Hausheer worked tirelessly to build the organization. Now, she’s taking a break but still works once a week for Nutra-Net.

Lisa Medrow, a dietitian with the organization, is the new executive director. There’s also two other staffers who work part-time.

“I look forward to still working closely with Peggy,” Medrow said.

Nutra-Net in recent years has turned the spotlight on childhood obesity, a problem health experts say is reaching epidemic levels.

“When we first started, nutrition was a very hard sell,” Hausheer said. “No one thought there was a problem.”

In 1997, Nutra-Net published two curricula for children – “Storytime Cooks” and “Whiz, Zip, & Zap It!”

The books are easy to follow, with no more than four ingredients. “Look here, there’s fruit kabobs that a 3-year-old can do,” she said, flipping through the cookbook. The criteria for all our recipes is they have to be simple, fast, and easy to prepare using very basic foods and little equipment,” she said. “It must taste good, look good and (be) nutritious.”

If kids make the food, they’re more likely to try and like it. “When they have ownership, they eat it,” Hausheer said.

In the last three years, Nutra-Net has installed the Teen Health Mentor program where teens teach kids to prepare healthy foods.

 The teens get an eight-hour training course by Nutra-Net. Then they go to elementary schools and teach kids how to prepare healthy snacks.

Teenagers are notorious for poor eating habits, Hausheer said. But when they teach a child about smarter food choices, they take task seriously. This helps the teens and kids make better eating choices.

Kids are consuming too much refined, processed sugar.

In the last two years, more than 21,000 kids have experienced Nutra-Net’s programs.

“The kids now are more savvy about nutrition,” Hausheer said. “There’s been a spotlight on the obesity problem. The word has gotten around.”

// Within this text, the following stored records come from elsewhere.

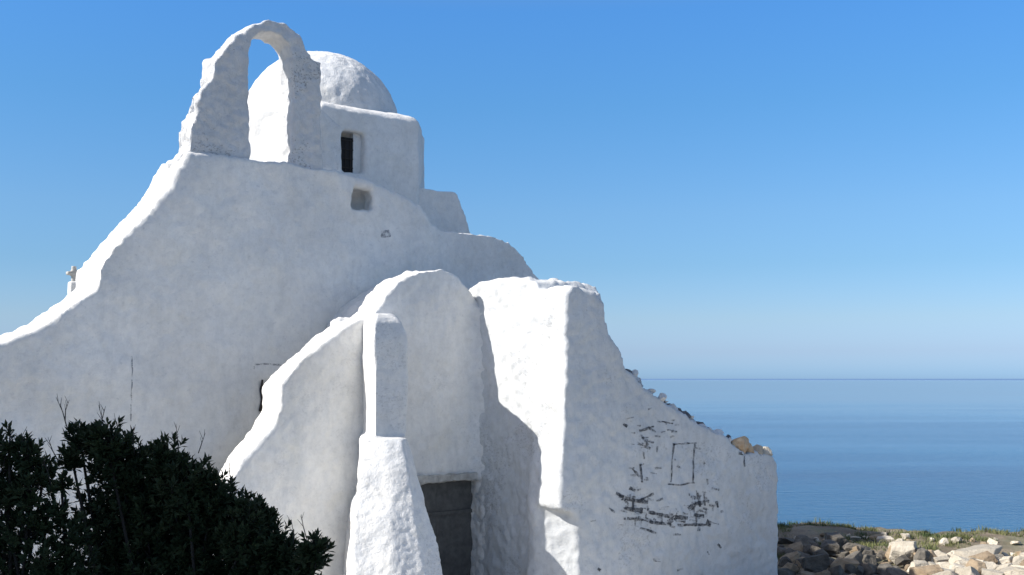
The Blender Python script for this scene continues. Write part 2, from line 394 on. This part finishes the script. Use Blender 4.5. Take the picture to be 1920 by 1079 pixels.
for ln, wd in (([(476, 693), (477, 684), (500, 683), (528, 685)], 3), ([(247, 668), (248, 700), (246, 745), (245, 790)], 2.5), ):
    bm = bm_new(); strip(bm, tree, ln, wd, 1); link('crack', to_mesh(bm), M['crack'], church)
bm = bm_new(); strip(bm, tree, [(722, 432), (724, 446)], 16, 3, .4); link('stain', to_mesh(bm), M['crack'], church)
bm = bm_new(); 
p = []
for x, q in ((491, 712), (487, 730), (489, 750), (486, 772)):
    loc, nn, _, _ = tree.ray_cast(CAM, ray(x, q).normalized(), 60); p.append(loc + nn * .03)
tube(bm, p, [.016, .028, .024, .03], 6); link('hinge', to_mesh(bm), M['iron'], church)

# ------------------------------------------------------------ entrance gable with buttress and doorway
gate = empty('entrance_gable', wld(8.5, WG, 0), 'round-topped whitewashed entrance gable with doorway and buttress in front of the church', 'gable')
go = [(405, 925), (440, 890), (468, 852), (512, 803), (528, 765), (530, 722), (560, 682), (610, 641), (650, 612), (668, 602), (695, 594), (708, 580), (722, 555), (750, 528), (790, 508), (830, 503), (858, 518), (880, 542), (900, 566), (935, 574)]
pts = [on_w(*p, WG) for p in go]
pts = [(pts[0][0] - .8, -.6), (pts[0][0] - .6, 1.0), (pts[0][0] - .35, pts[0][1] - .6)] + pts + [(pts[-1][0], -.6)]
bm = bm_new(); wall_w(bm, pts, WG, .64)
vp = [on_w(*p, WG - .6) for p in [(655, 660), (668, 610), (695, 575), (730, 548), (765, 527), (800, 522), (835, 526), (865, 545), (885, 575)]]
vp = [(vp[0][0], 0)] + vp + [(vp[-1][0], 0)]; wall_w(bm, vp, WG - .6, 1.2)   # short vault joining the gable to the church
# little step high on the gable's back shoulder
a = on_w(600, 600, WG - 1.0); b = on_w(690, 590, WG - 1.0)
quad_box(bm, a[0], b[0] + .2, WG - .4, WG - .72, a[1] - .5, a[1])
uc = on_w(1062, 700, WR)[0]
uf_ = on_w(880, 700, WG)[0]; zf_ = on_u(910, 572, uc)[1]
fl = [(uf_ - .1, WG - .6), (uf_, WG - .02), (uf_ + .07, WG + .03), (uf_ + .13, WG + .10), (uf_ + .17, WG + .22), (uf_ + .3, WG + .3), (uf_ + .3, WG - .6)]
loft(bm, [[wld(a_, b_, z_) for a_, b_ in fl] for z_ in (-.6, zf_ - .03)])
cut = bm_new(); (da, dz) = on_w(775, 908, WG); db = on_w(893, 906, WG)[0]
wall_w(cut, [(da, -.8), (db, -.8), (db, dz), (da, dz)], WG + .4, 1.35)
gw = link('gable_wall', plaster(bm, .035, 2, .06, .014, rough=chips, cut=cut, seed=8), M['gate'], gate)
bm = bm_new(); quad_box(bm, da - .1, db + .07, WG + .075, WG - .35, dz - .005, dz + .125)
link('lintel', plaster(bm, .018, 1, .02, .022, seed=9), M['slab'], gate)
bm = bm_new(); quad_box(bm, da - .1, db + .1, WG - .16, WG - .22, -.2, dz + .05)
quad_box(bm, da + (db - da) * .45, da + (db - da) * .465, WG - .155, WG - .17, -.2, dz)
quad_box(bm, da - .1, db + .1, WG - .13, WG - .17, dz - .55, dz - .49)
link('dark_panel', to_mesh(bm), M['shadow_wood'], gate, False)  # dark panel coloured to stand for the recess's shade
# buttress
ub0 = on_w(678, 650, WG)[0]
def bs(q, pxl, pxr, p, dl=0.0):
    w = WG + p; u1, z = on_w(pxr, q, w); return (z, on_w(pxl, q, w)[0], u1, w, ub0 - dl)
secs = [bs(1150, 690, 862, 2.12, .22), bs(1079, 692, 836, 1.98, .20), bs(1000, 694, 818, 1.80, .14), bs(955, 696, 805, 1.70, .12), bs(935, 702, 799, 1.65, .0), bs(900, 704, 791, 1.56, -.03), bs(850, 705, 776, 1.42, -.03), bs(828, 705, 769, 1.35, -.03), bs(821, 704, 766, 1.31, -.03), bs(817, 703, 763, 1.11, -.03), bs(720, 703, 763, 1.10, -.03), bs(640, 702, 763, 1.09, -.03), bs(625, 702, 761, 1.08, -.03), bs(606, 703, 753, 1.04, -.035), bs(596, 704, 743, .97, -.05), bs(589, 706, 730, .84, -.08)]
secs.insert(0, (-.6, secs[0][1] - .05, secs[0][2] + .15, WG + 2.4, ub0 - .33))
def front(z, a, b, w):
    k = max(0, min(1, (w - WG - 1.2) / .15))      # the lower part is rounded, its left half turned away
    return [wld(a - .06 * k, w - .34 * k, z), wld(a + (b - a) * .35, w - .05 * k, z), wld(a + (b - a) * .7, w + .06 * k, z), wld(b, w - .04 * k, z)]
bm = bm_new(); loft(bm, [front(z, a, b, w) + [wld(max(b, c + .9), WG - .5, z), wld(c + .5 * (c - a) / (w - WG), WG - .5, z)] for z, a, b, w, c in secs])
def but(v, n):
    k = max(0, min(1, (2.9 - v.z) / .8)); return k * (.03 * noise.noise(v * 2.6) + .008 * noise.noise(v * 14) + .006 * noise.noise(v * 24))
link('buttress', plaster(bm, .026, 3, .03, .007, rough=but, seed=10, fine=1.0), M['rough'], gate)

# ------------------------------------------------------------ ruined side wall
ruin = empty('ruined_wall', wld(12, WR, 0), 'crumbling whitewashed side wall stepping down towards the sea with dark flaked marks', 'wall')
uc = on_w(1062, 700, WR)[0]
ro = [(1062, 548), (1072, 537), (1100, 545), (1118, 552), (1134, 580), (1140, 622), (1158, 655), (1172, 690), (1210, 732), (1262, 764), (1310, 795), (1362, 820), (1378, 838), (1400, 850), (1450, 850), (1458, 866), (1460, 960), (1458, 1090)]
pts = [on_w(*p, WR) for p in ro]
lft = [on_w(*p, WR) for p in ((1050, 1090), (1049, 948), (1052, 880), (1060, 760))]
pts = pts + [(pts[-1][0], -.6), (lft[0][0], -.6)] + lft
bm = bm_new(); wall_w(bm, pts, WR, .75)
ux = on_w(1085, 1000, WR)[0]; ul = on_w(1049, 948, WR)[0]; zl = on_w(1049, 948, WR)[1]; zr = on_w(1085, 978, WR)[1]
ch = [(ul - .02, WR - .62, zl), (ux + (ux - ul) * .4, WR + .25, zr), (ul - .5, WR + .25, zl + .1), (ul - .5, WR - .62, zl + .1)]
cutr = bm_new(); prism(cutr, [wld(a, b, -.8) for a, b, c in ch], [wld(a, b, c) for a, b, c in ch])
# the wing that returns to the church
wp = [(1052, 948), (1052, 880), (1060, 560), (1062, 540), (1008, 542), (1002, 527), (940, 524), (902, 526), (884, 534), (860, 560)]
wg = [on_u(*p, uc) for p in wp]
wg = [(WR - .63, -.6), (WR - .63, wg[0][1])] + [(min(w, WR - .63), z) for w, z in wg[1:]] + [(WF - .3, wg[-1][1]), (WF - .3, -.6)]
wall_u(bm, wg, uc + .004, 1.3)
def rr(v, n):
    e = (.05 * noise.noise(v * 3.1) + .06 * noise.noise(v * 6.3) + .035 * noise.noise(v * 13)) 
    a = abs(n.dot(N)); side = 1 - min(1, a * 1.05)
    right = max(0, min(1, (v.dot(T) - uc - .25) / .2)) ; return e * side * (.25 + .75 * right)
rw = link('wall', plaster(bm, .04, 2, .05, .016, rough=rr, cut=cutr, seed=11, fine=1.3), M['ruin'], ruin)
tree = surf([rw])
def rock_mesh(seed, sub=3, flat=.7):
    """angular broken stone: a block chopped by random planes, edges worn"""
    rg = random.Random(seed); bm = bm_new(); bmesh.ops.create_cube(bm, size=1); o = Vector((seed * 3.7, seed * 1.3, 0))
    for k in range(11):
        d = Vector((rg.gauss(0, 1), rg.gauss(0, 1), rg.gauss(0, 1))).normalized()
        r_ = bmesh.ops.bisect_plane(bm, geom=bm.verts[:] + bm.edges[:] + bm.faces[:], plane_co=d * rg.uniform(.34, .50), plane_no=d, clear_outer=True)
        bmesh.ops.holes_fill(bm, edges=[e for e in bm.edges if e.is_boundary], sides=0)
    bmesh.ops.bevel(bm, geom=bm.edges[:], offset=.035, segments=2, affect='EDGES', profile=.6)
    bmesh.ops.triangulate(bm, faces=bm.faces[:]); bmesh.ops.subdivide_edges(bm, edges=[e for e in bm.edges if e.calc_length() > .15], cuts=2); bmesh.ops.triangulate(bm, faces=bm.faces[:])
    for v in bm.verts: v.co += v.normal * 0 + v.co.normalized() * (.05 * noise.noise(v.co * 3 + o) + .025 * noise.noise(v.co * 9 + o)); v.co.z *= flat
    return to_mesh(bm)
RM = [rock_mesh(s, 3, (.5, .65, .8, .95)[s % 4]) for s in range(12)]
def place_rock(name, me, mat, loc, size, rot, parent=None, sx=1.0):
    m2 = me if mat is None else me
    o = bpy.data.objects.new(name, me); C.objects.link(o); o.location = loc; o.scale = (size * sx, size, size); o.rotation_euler = rot
    if not me.materials: me.materials.append(mat)
    o.material_slots[0].link = 'OBJECT'; o.material_slots[0].material = mat
    if parent: o.parent = parent; o.matrix_parent_inverse = Matrix.Translation(-parent.location)
    return o
rg = random.Random(3)
for px, q, s in ((1176, 696, .20), (1190, 712, .14), (1204, 728, .12), (1222, 742, .13), (1236, 748, .17), (1256, 757, .14), (1268, 765, .20), (1283, 772, .17), (1298, 786, .15), (1312, 792, .18), (1326, 801, .12)):
    u, z = on_w(px, q + 5, WR - .15)
    o = place_rock('edge_stone', RM[rg.randrange(12)], M['dark_stone'], wld(u, WR - .15, z - .015), s * .95, (rg.random(), rg.random(), rg.random() * 6), ruin, 1.2)
for px in range(1172, 1360, 8):
    q = 620 + (px - 1140) * 3.0 if px < 1166 else 694 + (px - 1172) * .92 if px < 1262 else 768 + (px - 1262) * .55
    u, z = on_w(px, q + 4, WR - .3); place_rock('bedded_stone', RM[rg.randrange(12)], M['ruin'], wld(u, WR - rg.uniform(.05, .3), z - .055), rg.uniform(.10, .2), (rg.random(), rg.random(), rg.random() * 6), ruin, 1.3)
for px, q, s, mt, sx in ((1384, 836, .34, 'orange_stone', 1.0), (1404, 843, .24, 'orange_stone', 1.0), (1420, 845, .22, 'rock', 1.2), (1438, 848, .20, 'rock', 1.2), (1366, 824, .14, 'dark_stone', 1.1)):
    u, z = on_w(px, q, WR - .1); o = place_rock('broken_stone', RM[rg.randrange(12)], M[mt], wld(u, WR - .12, z), s, (rg.random(), rg.random(), rg.random() * 6), ruin, sx)
    o['label'] = {'orange_stone': 'orange broken stone on the wall end', 'rock': 'pale broken stone on the wall end', 'dark_stone': 'dark stone on the wall end'}[mt]
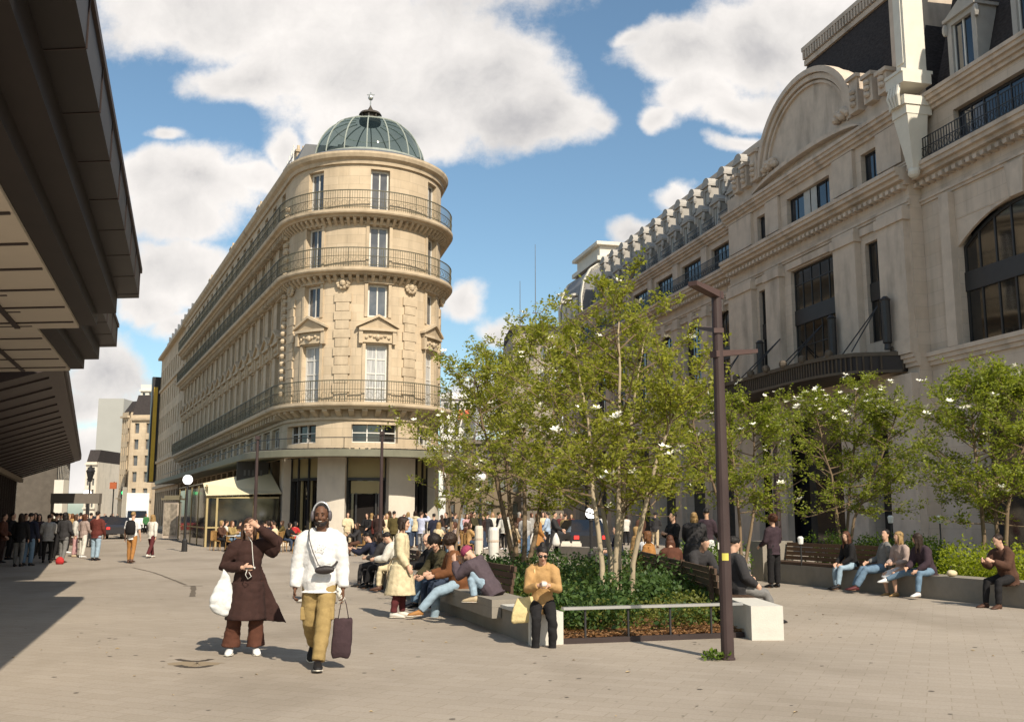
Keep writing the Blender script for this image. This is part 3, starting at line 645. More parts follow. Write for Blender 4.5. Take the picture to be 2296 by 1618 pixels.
gl=MB(); gl.sweep(FS,NEAR,FAR,[(-.55,0),(-.55,6.9)],1,closed=False); gl.sweep(FS,PR,PL,[(.1,0),(.1,6.7)],1,closed=False); gl.build('shop_glass',M_glassd,DS)
# arch spandrels that round off the tall openings
sp=MB()
def spandrel(s,w,z1,rise,d):
    N=8
    for q in (-1,1):
        pts=[(s+q*w/2*i/N,z1-rise*(i/N)**2.2) for i in range(N+1)]
        poly=pts+[(s+q*w/2,z1+.02),(s,z1+.02)]
        if q<0: poly=poly[::-1]
        sp.extr(FS,poly,d-.12,d+.002)
for s in bayc: spandrel(s,2.7,14.2,.75,-.02)
for s in nb[:2]: spandrel(s,7.4,13.7,1.15,-.02)
# pilasters, mouldings, keystones
def mould(z,h,steps,s0,s1,d0=0.0,dent=None):
    prof=[(d0-.05,z)]; n=len(steps)
    for i,p in enumerate(steps): prof+= [(d0+p,z+h*i/n),(d0+p,z+h*(i+1)/n-.012)]
    prof.append((d0-.05,z+h)); sp.sweep(FS,s0,s1,prof,1)
    if dent:
        s=s0+.15
        while s<s1-.1: sp.fbox(FS,s,s+dent*.5,d0,d0+steps[0]+.16,z-.16,z+.02); s+=dent
for a,b,d0 in ((PL,FAR,0),(NEAR,PR,0),(PR-.05,PL+.05,.6)):
    mould(7.9,.55,(.12,.22,.3),a,b,d0); mould(14.95,.25,(.08,.14),a,b,d0); mould(15.85,.75,(.22,.45,.62,.7),a,b,d0,dent=.42); mould(18.85,.7,(.15,.28,.42,.5),a,b,d0)
    mould(16.72,.2,(.06,.1),a,b,d0)
for s in bayc+[bayc[-1]+2.36+2.36]:
    e=s-2.36
    sp.fbox(FS,e-.52,e+.52,-.02,.30,0,7.9); sp.fbox(FS,e-.42,e+.42,-.02,.28,8.45,14.9); sp.fbox(FS,e-.52,e+.52,-.02,.36,14.2,14.6); sp.fbox(FS,e-.5,e+.5,-.02,.34,8.45,8.9)
    sp.fbox(FS,e-.42,e+.42,-.02,.18,16.95,18.8)
for s in bayc:
    sp.extr(FS,[(s-.25,14.1),(s+.25,14.1),(s+.34,14.9),(s-.34,14.9)],-.02,.22)
    for q in (-1,1): sp.fbox(FS,s+q*1.46-.1,s+q*1.46+.1,-.02,.1,8.5,14.0)
    sp.extr(FS,[(s-1.7,14.45),(s+1.7,14.45),(s+1.7,14.62),(s-1.7,14.62)],-.02,.16)
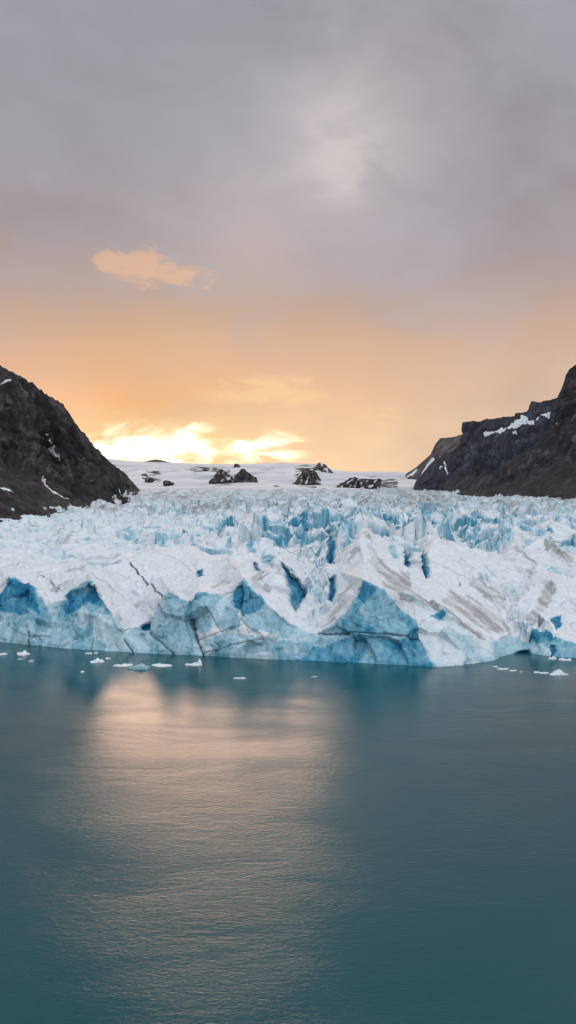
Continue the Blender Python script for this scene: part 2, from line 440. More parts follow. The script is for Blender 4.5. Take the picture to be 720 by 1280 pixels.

The children's curricula have been awarded the prestigious Nutrition Action Award by the (International) Society for Nutrition Education, and were recognized by the Missouri Department of Health as “Effective in Cardiovascular Risk Reduction Among Minority Populations.”

Medrow said the organization is currently working on publishing a revised edition of the Whiz cookbook.

The Nutra-Net program does not categorize foods as good or bad. A variety of all foods, Hausheer said, are good in moderation.

But Hausheer, like all health experts, pushes the consumption of fruits and veggies.

Hausheer emphasizes limiting the number of visits to restaurants. “In order to make it taste good, they (restaurants) salt it a great deal and they use more fat in frying.”

Through education, Nutra-Net focuses on homemade meals where you can control the level of sodium in foods.

Nutra-Net also distributes information to seniors about healthy eating. The organization has published a book called “Recipes and Reminiscent” where they take old fashioned recipes and scale down the foods.